I am a Englishman and a Citizen living in America for nearly 25 years and my work is rooted here.
I am a film production designer and an artist. When the film industry started to leave Los Angeles for better tax benefits elsewhere, I started to tell personal stories through my fine artwork. Today, I am finally able to rededicate my life to working as the fine artist I set out to be in my career.I arrived in America from London in 1993 when I came to work on 20th Century Fox The Last of the Mohicans film as Supervising Art Director and I never went home.
My work as a production designer on Films totally influences my approach to my artwork. I build stories from the outside in; personal stories, that reflect a universal script. The script is followed by several “sets or paintings” that tell the story. Each painting explores a set theme , until I feel I’ve expressed the story as fully as I can.
A key part of my Portraits are the frames that becomes a visual and sometimes verbal extension of the storytelling. THE portraits are traditionally rendered,fused together with a overall sense of uniqueness.
The work, highly layered with dimension and storytelling features, reflects my observations about American Politics, American Values, the economic landscape and living the American Dream in California and America. The paintings require intense research for their historical perspective on my American state of mind. The paintings are often set in times gone by or in iconic places since forgotten. This is in keeping with my approach to designing films. A big part of the pre-production film process is laden with research to embrace the world a film inhabits. I draw artistic inspiration from the work of political satirists throughout the ages and artists like Mark Ryden, for his beautiful worlds and frames, and Michael Charles Ray for his rustic technique.

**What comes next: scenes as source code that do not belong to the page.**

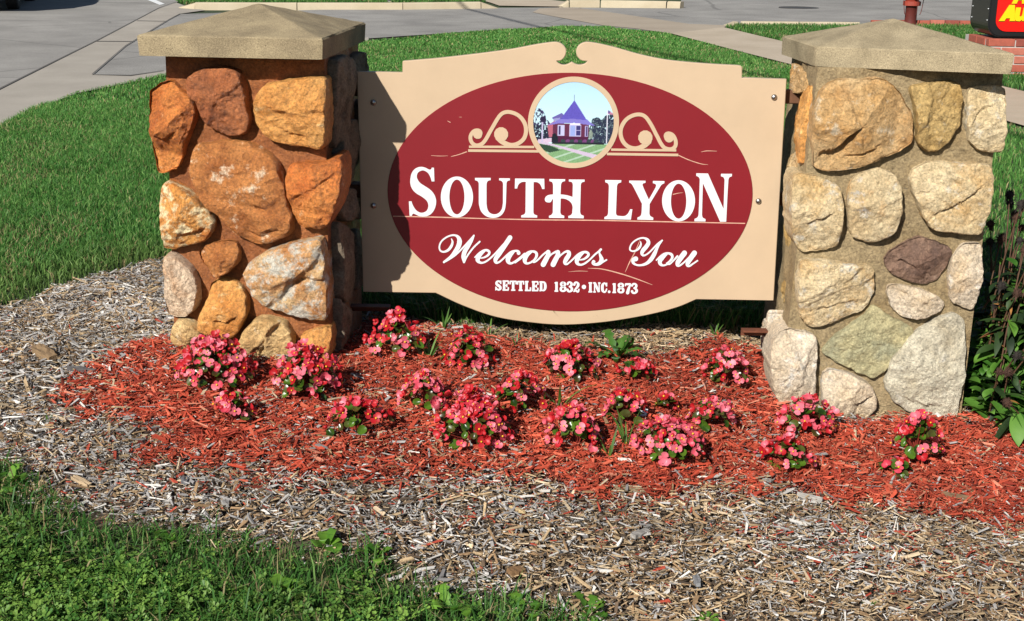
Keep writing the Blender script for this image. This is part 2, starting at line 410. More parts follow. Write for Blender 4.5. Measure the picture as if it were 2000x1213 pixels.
kerb([(345, 17.5, .2), (380, 20), (580, 20.5), (787, 20.5), (940, 18.5), (976, 18, .1)])
kerb([(1092, 15, .1), (1112, 14.8), (1172, 14.8), (1301, 17), (1328, 18)])
kerb([(1425, 52, .3), (1445, 50), (1560, 51), (1680, 52)], .06, .12)

# ------------------------------------------------------------------ pillars
def capframe(c, yaw): 
    ex = np.array([math.cos(yaw), math.sin(yaw), 0]); ey = np.array([-math.sin(yaw), math.cos(yaw), 0]); return ex, ey
def plane_pt(u, v, p0, n):
    d = ray(u, v); return CAM + d * (np.dot(n, p0 - CAM) / np.dot(n, d))

def make_stone(px, p0, ex, ez, n, protr, depth, seed, mat, parent, off=0.03, facet=.5, rough=1.0, name='stone', nring=24, nseg=96, ymin=None, ledges=()):
    """px outline on the photograph -> outline on the wall plane -> rough-split boulder sunk in the mortar"""
    rnd = random.Random(seed)
    pts = np.array([plane_pt(u, v, p0 + n * off, n) for u, v in px]); rel = pts - p0
    ol = np.stack([rel @ ex, rel @ ez], -1)
    if ymin is not None: ol[:, 0] = np.maximum(ol[:, 0], ymin + .02 * np.abs(np.sin(np.arange(len(ol)) * 1.7)))
    for _ in range(2):   # cut the corners of the traced outline a little
        nx_ = np.roll(ol, -1, 0); ol = np.stack([ol * .82 + nx_ * .18, ol * .18 + nx_ * .82], 1).reshape(-1, 2)
    LG = []
    for pl, am, fall in ledges:
        q_ = np.array([plane_pt(u, v, p0 + n * (off + .03), n) for u, v in pl]) - p0; LG.append((np.stack([q_ @ ex, q_ @ ez], -1), am, fall))
    seg = np.linalg.norm(np.roll(ol, -1, 0) - ol, axis=1); cum = np.concatenate([[0], np.cumsum(seg)]); tt = np.linspace(0, cum[-1], nseg, endpoint=False)
    olc = np.vstack([ol, ol[:1]]); ol = np.stack([np.interp(tt, cum, olc[:, 0]), np.interp(tt, cum, olc[:, 1])], -1)
    c = ol.mean(0); size = math.sqrt((np.ptp(ol[:, 0])) * (np.ptp(ol[:, 1])) + 1e-9)
    so = rnd.random() * 50
    fac = []
    for _ in range(9):
        an = rnd.uniform(0, 6.283); g = facet * rnd.uniform(.35, 1.7); fac.append((rnd.uniform(.98, 1.22), g * math.cos(an), g * math.sin(an)))
    faults = []
    for _ in range(rnd.choice((1, 2, 2, 3))):
        an = rnd.uniform(0, 6.283); faults.append((math.cos(an), math.sin(an), rnd.uniform(-.35, .35), rnd.uniform(.06, .2) * rnd.choice((-1, 1)), rnd.uniform(.5, 1.4)))
    # (scale toward the centre, height factor)
    prof = [(1.0, None), (1.008, .2), (1.006, .55), (.997, .82), (.983, .93), (.955, .98)] + [(s, 1.0) for s in np.linspace(.90, .05, nring - 6)]
    V = []
    for ri, (s, hf) in enumerate(prof):
        for k in range(nseg):
            q = c + (ol[k] - c) * s; hn = 0
            if hf is None: h = -depth
            else:
                r = (q - c) / size * 2
                p3 = Vector((q[0] / size * 3 + so, q[1] / size * 3, so))
                wob = .055 * noise.fractal(p3 * 1.3, .9, 2.2, 4)
                fh = sorted(a + gx_ * r[0] + gy_ * r[1] for a, gx_, gy_ in fac); fh = fh[0] + wob
                for ca, sa, off_, am, crv in faults:
                    dd = ca * r[0] + sa * r[1] - off_ + crv * .16 * noise.noise(p3 * 1.1 + Vector((off_ * 30, 0, 0)))
                    fh += am * (1 / (1 + math.exp(-max(-30, min(30, dd / .022)))) - .5)
                for pl, am, fall in LG:
                    xw = q[0] + .006 * noise.noise(Vector((q[0] * 30, q[1] * 30, so))); zw = q[1] + .008 * noise.noise(Vector((q[0] * 25, q[1] * 25, so + 9)))
                    for A0, B0 in zip(pl, pl[1:]):
                        lo, hi = (A0, B0) if A0[0] < B0[0] else (B0, A0)
                        if lo[0] <= xw < hi[0]:
                            yl = lo[1] + (hi[1] - lo[1]) * (xw - lo[0]) / (hi[0] - lo[0]); dn = yl - zw
                            tx = (xw - pl[:, 0].min()) / (np.ptp(pl[:, 0]) + 1e-9); env = min(1, 4 * tx, 4 * (1 - tx))
                            if dn > 0: fh -= am / protr * env * math.exp(-dn / fall) * min(1, dn / .004)
                fh = max(.22, min(1.3, fh))
                h = protr * hf * (fh if ri > 2 else .45 + .55 * fh); w = min(1, ri / 4)
                chipv = noise.voronoi(Vector((q[0] * 26 + so, q[1] * 26, so)))[0]
                h += rough * w * (.0042 * (chipv[1] - chipv[0] - .25) + .0050 * noise.fractal(Vector((q[0] * 42, q[1] * 42, so)), .7, 2.1, 4))
            jit = rough * size * .022 * noise.fractal(Vector((q[0] / size * 6 + so, q[1] / size * 6, (h if hf is not None else 0) * 14)), .8, 2, 4) if ri < 8 else 0
            dirv = (ol[k] - c); dl = np.linalg.norm(dirv) + 1e-9; q = q + dirv / dl * jit
            V.append(p0 + ex * q[0] + ez * q[1] + n * h)
    nr = len(prof); Q = [(r * nseg + k, r * nseg + (k + 1) % nseg, (r + 1) * nseg + (k + 1) % nseg, (r + 1) * nseg + k) for r in range(nr - 1) for k in range(nseg)]
    V.append(sum(V[-nseg:]) / nseg); T = [((nr - 1) * nseg + k, (nr - 1) * nseg + (k + 1) % nseg, len(V) - 1) for k in range(nseg)]
    m_ = MB(); m_.add(np.array(V) - np.array(parent.location), Q, T); me = m_.mesh(name)
    bm = bmesh.new(); bm.from_mesh(me); bmesh.ops.recalc_face_normals(bm, faces=bm.faces[:])
    for e in bm.edges:
        e.smooth = not (len(e.link_faces) == 2 and e.calc_face_angle(0) > .30)
    for f in bm.faces: f.smooth = True
    bm.to_mesh(me); bm.free()
    return link(name, me, parent, mat)

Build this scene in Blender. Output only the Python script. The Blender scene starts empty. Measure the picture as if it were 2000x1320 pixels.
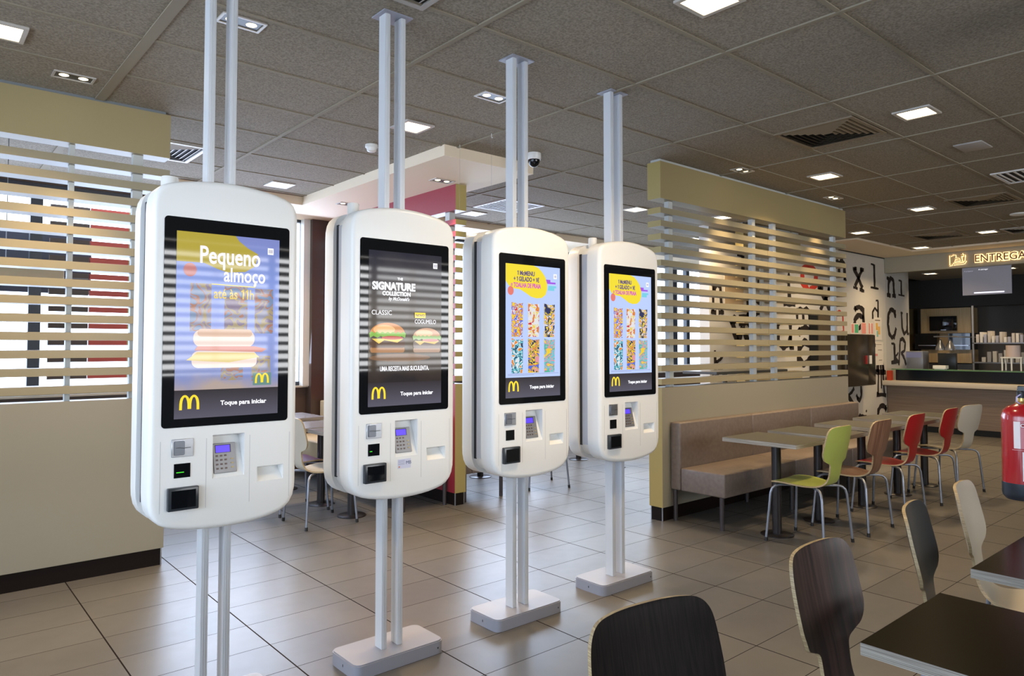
import bpy, bmesh, math, random
from mathutils import Vector, Matrix
random.seed(7)
PI = math.pi
S = bpy.context.scene
COL = S.collection

# ---------------------------------------------------------------- camera
YAW, PIT = math.radians(49.32), math.radians(2.05)
cd = bpy.data.cameras.new('camera')
cam = bpy.data.objects.new('camera', cd); COL.objects.link(cam)
cam.location = (0, 0, 1.48)
fw = Vector((math.cos(YAW)*math.cos(PIT), math.sin(YAW)*math.cos(PIT), math.sin(PIT)))
cam.rotation_euler = fw.to_track_quat('-Z', 'Y').to_euler()
cd.sensor_width = 36.0
cd.lens = 36.0*1389.0/2000.0
cd.shift_y = -34.5/2000.0
cd.clip_start = 0.05; cd.clip_end = 200
S.camera = cam

# ---------------------------------------------------------------- world, daylight, exposure
w = bpy.data.worlds.new('sky'); S.world = w; w.use_nodes = True
wn = w.node_tree; bg = wn.nodes['Background']
bg.inputs[0].default_value = (0.66, 0.80, 1.0, 1); bg.inputs[1].default_value = 5.0
S.view_settings.view_transform = 'Standard'; S.view_settings.look = 'None'
S.view_settings.exposure = 0.38; S.view_settings.gamma = 1.0
S.view_settings.use_curve_mapping = False

def area(name, loc, direction, sx, sy, power, color):
    d = bpy.data.lights.new(name, 'AREA'); d.shape = 'RECTANGLE'
    d.size = sx; d.size_y = sy; d.energy = power; d.color = color
    o = bpy.data.objects.new(name, d); COL.objects.link(o); o.location = loc
    o.rotation_euler = Vector(direction).to_track_quat('-Z', 'Z').to_euler()
    return o
# daylight entering through the window bands behind and beside the camera and the far window wall
area('daylight_right_windows', (4.9, -4.85, 1.9), (0, 1, -0.05), 5.6, 1.9, 545, (1.0, 0.97, 0.93))
area('daylight_front_windows', (-2.85, 1.4, 1.9), (1, 0, -0.05), 6.0, 1.9, 75, (0.78, 0.87, 1.0))
area('daylight_left_windows', (3.0, 7.95, 2.0), (0, -1, -0.15), 9.0, 1.9, 190, (0.56, 0.70, 1.0))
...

Along with my portraits my artworks use perspective, computer compositing and skill-based production design techniques like draftsmanship, drawing, and painting learned in the European tradition of apprenticeship training when I started in the film industry. The work begins with freehand drawing that utilizes several techniques. The cut outs in the work derive from the use of perspective I used in films like Princess Bride Indiana Jones, Labyrinth and Roger Rabbit. The colors used in the artworks are purposefully muted to telegraph America’s iconic images and place rooted in the past. Influences from past entertainment venues, such as the Circus and Fairgrounds, are present along with my love for Americana. The layering effects in each work tell the deeper story beyond the iconic recognition. The curtain opens and the stage is set.
As a film production designer I see the big picture story or theme of a project and then break it down into its parts—in film it is sets with walls; in my art it is paintings within frames. They say every good film starts with a good script. In my artwork, my primary source material is the subject matter . As a European,I am steeped in history, and I bring that to my work to play out today in a very American way.